[Begin]

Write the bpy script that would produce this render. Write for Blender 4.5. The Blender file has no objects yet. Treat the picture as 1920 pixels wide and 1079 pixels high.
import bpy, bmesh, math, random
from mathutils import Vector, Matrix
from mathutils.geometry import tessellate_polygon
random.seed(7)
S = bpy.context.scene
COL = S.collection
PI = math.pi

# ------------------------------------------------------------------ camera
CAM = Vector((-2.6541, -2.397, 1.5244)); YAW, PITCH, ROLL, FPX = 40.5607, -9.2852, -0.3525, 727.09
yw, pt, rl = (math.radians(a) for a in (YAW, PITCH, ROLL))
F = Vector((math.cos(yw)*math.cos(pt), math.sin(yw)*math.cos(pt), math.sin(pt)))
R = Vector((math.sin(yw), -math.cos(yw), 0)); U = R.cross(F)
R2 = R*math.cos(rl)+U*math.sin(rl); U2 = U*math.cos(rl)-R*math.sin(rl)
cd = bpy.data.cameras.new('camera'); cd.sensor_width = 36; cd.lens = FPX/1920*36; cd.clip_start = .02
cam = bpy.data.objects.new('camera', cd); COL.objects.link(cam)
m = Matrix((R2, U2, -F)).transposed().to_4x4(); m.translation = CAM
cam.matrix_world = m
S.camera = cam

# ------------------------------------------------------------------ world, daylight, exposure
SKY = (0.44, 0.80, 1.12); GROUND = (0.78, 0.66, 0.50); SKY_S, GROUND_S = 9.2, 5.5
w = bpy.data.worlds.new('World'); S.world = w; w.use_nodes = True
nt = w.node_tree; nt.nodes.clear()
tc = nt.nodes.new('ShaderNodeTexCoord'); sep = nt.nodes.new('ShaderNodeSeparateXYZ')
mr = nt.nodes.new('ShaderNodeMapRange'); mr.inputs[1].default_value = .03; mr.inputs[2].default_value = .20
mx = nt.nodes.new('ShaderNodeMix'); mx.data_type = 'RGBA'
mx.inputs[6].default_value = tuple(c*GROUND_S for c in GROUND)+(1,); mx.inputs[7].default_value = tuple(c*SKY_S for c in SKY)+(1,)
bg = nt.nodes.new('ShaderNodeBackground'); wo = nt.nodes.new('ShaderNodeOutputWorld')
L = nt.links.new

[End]

• [Task statement] Produce an exact copy of the whole listing.

• [Correct response]
Write the bpy script that would produce this render. Write for Blender 4.5. The Blender file has no objects yet. Treat the picture as 1920 pixels wide and 1079 pixels high.
import bpy, bmesh, math, random
from mathutils import Vector, Matrix
from mathutils.geometry import tessellate_polygon
random.seed(7)
S = bpy.context.scene
COL = S.collection
PI = math.pi

# ------------------------------------------------------------------ camera
CAM = Vector((-2.6541, -2.397, 1.5244)); YAW, PITCH, ROLL, FPX = 40.5607, -9.2852, -0.3525, 727.09
yw, pt, rl = (math.radians(a) for a in (YAW, PITCH, ROLL))
F = Vector((math.cos(yw)*math.cos(pt), math.sin(yw)*math.cos(pt), math.sin(pt)))
R = Vector((math.sin(yw), -math.cos(yw), 0)); U = R.cross(F)
R2 = R*math.cos(rl)+U*math.sin(rl); U2 = U*math.cos(rl)-R*math.sin(rl)
cd = bpy.data.cameras.new('camera'); cd.sensor_width = 36; cd.lens = FPX/1920*36; cd.clip_start = .02
cam = bpy.data.objects.new('camera', cd); COL.objects.link(cam)
m = Matrix((R2, U2, -F)).transposed().to_4x4(); m.translation = CAM
cam.matrix_world = m
S.camera = cam

# ------------------------------------------------------------------ world, daylight, exposure
SKY = (0.44, 0.80, 1.12); GROUND = (0.78, 0.66, 0.50); SKY_S, GROUND_S = 9.2, 5.5
w = bpy.data.worlds.new('World'); S.world = w; w.use_nodes = True
nt = w.node_tree; nt.nodes.clear()
tc = nt.nodes.new('ShaderNodeTexCoord'); sep = nt.nodes.new('ShaderNodeSeparateXYZ')
mr = nt.nodes.new('ShaderNodeMapRange'); mr.inputs[1].default_value = .03; mr.inputs[2].default_value = .20
mx = nt.nodes.new('ShaderNodeMix'); mx.data_type = 'RGBA'
mx.inputs[6].default_value = tuple(c*GROUND_S for c in GROUND)+(1,); mx.inputs[7].default_value = tuple(c*SKY_S for c in SKY)+(1,)
bg = nt.nodes.new('ShaderNodeBackground'); wo = nt.nodes.new('ShaderNodeOutputWorld')
L = nt.links.new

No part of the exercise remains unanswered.